I had made changes to the words – In the end, I removed a verse – this one:

Oak of the Clay lived many a day,
Or ever Aeneas began;
Ash of the Loam was a lady at home,
When Brut was an outlaw man;
Thorn of the Down saw New Troy Town
(From which was London born);
Witness hereby the ancientry
Of Oak and Ash and Thorn! 

I’ve never really liked the verse – I think it’s a bit clunky. In Kipling’s time, it wasn’t unusual to include classical references (Aeneas appears in Virgil’s Aeneid, an epic poem that, in essence, explains how Rome was founded and thus the start of the Roman Empire). I’m not sure why this is the case. But I think writers needed to show that what they were doing was highbrow or high art – or maybe just flash off their classical education!

Removing the verse created the space I needed to add a new verse. That’s right, I think I can match Kipling. Seriously, now it’s a folk song – it’s ripe for being modified and changed for whatever purposes we like. I’ve noticed people like Frankie Archer enjoy modifying the endings of songs or the words to a song. And that gave me the encouragement and license (if any is needed) to have a go myself.

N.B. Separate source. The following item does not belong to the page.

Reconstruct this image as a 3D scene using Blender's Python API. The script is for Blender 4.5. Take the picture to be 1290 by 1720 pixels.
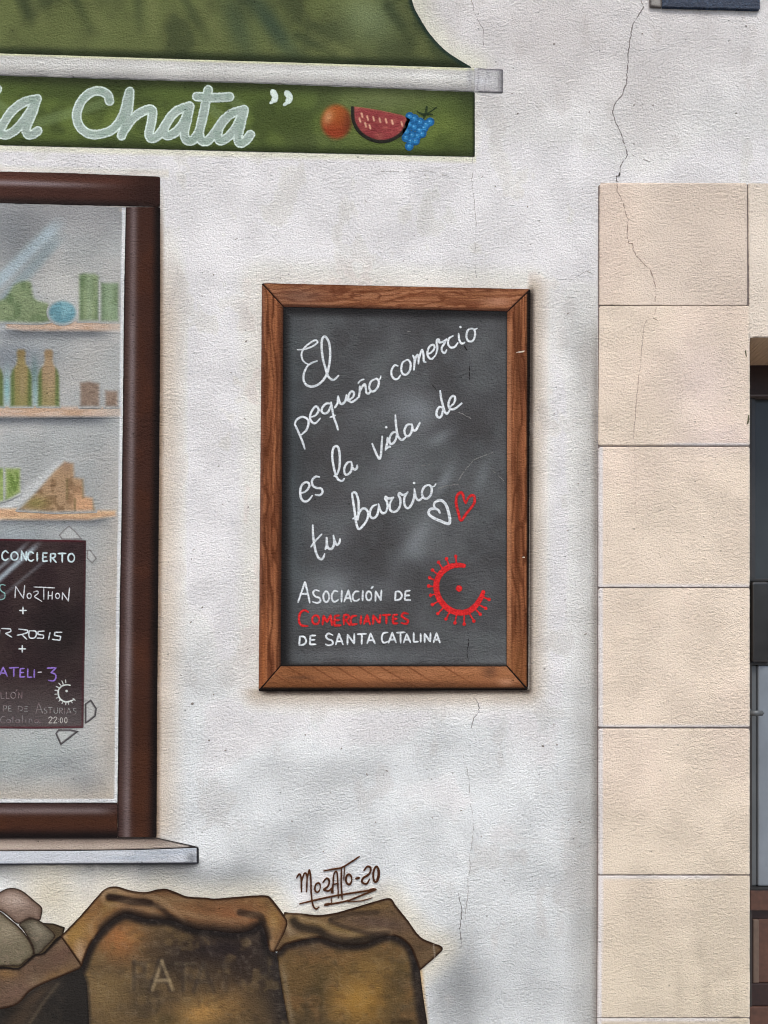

So my new verse ends the song with:

The Holly stands in the winter lands,
With crimson berries bright,
And Birch, so pale, tells the olden tale
Of the fading Northern light.
But when the frost is set, and the snow is wet,
And the fire crackles ’til morn,
the strength we will find in branches intertwined,
Of Oak, and Ash, and Thorn

So in spite of all the darkness and eerie feeling, I love to put into my music – the “protest” element is about saying that although those times are past – they could be discovered again – in the world of solidarity and community.

A word about the music and artwork. The single was recorded at Ben Haynes Studio, with Ben providing piano, bass, and scratchy violin, while the guitar and vocals were recorded live, with the harmonium added afterwards. Nina Eggens provided the artwork. I met Nina by social networking – she’s a musician AND an artist (and business coach) – aren’t these multi-talented people amazing? Well, being uni-talented myself, I’m always impressed by folks who have talents in multiples.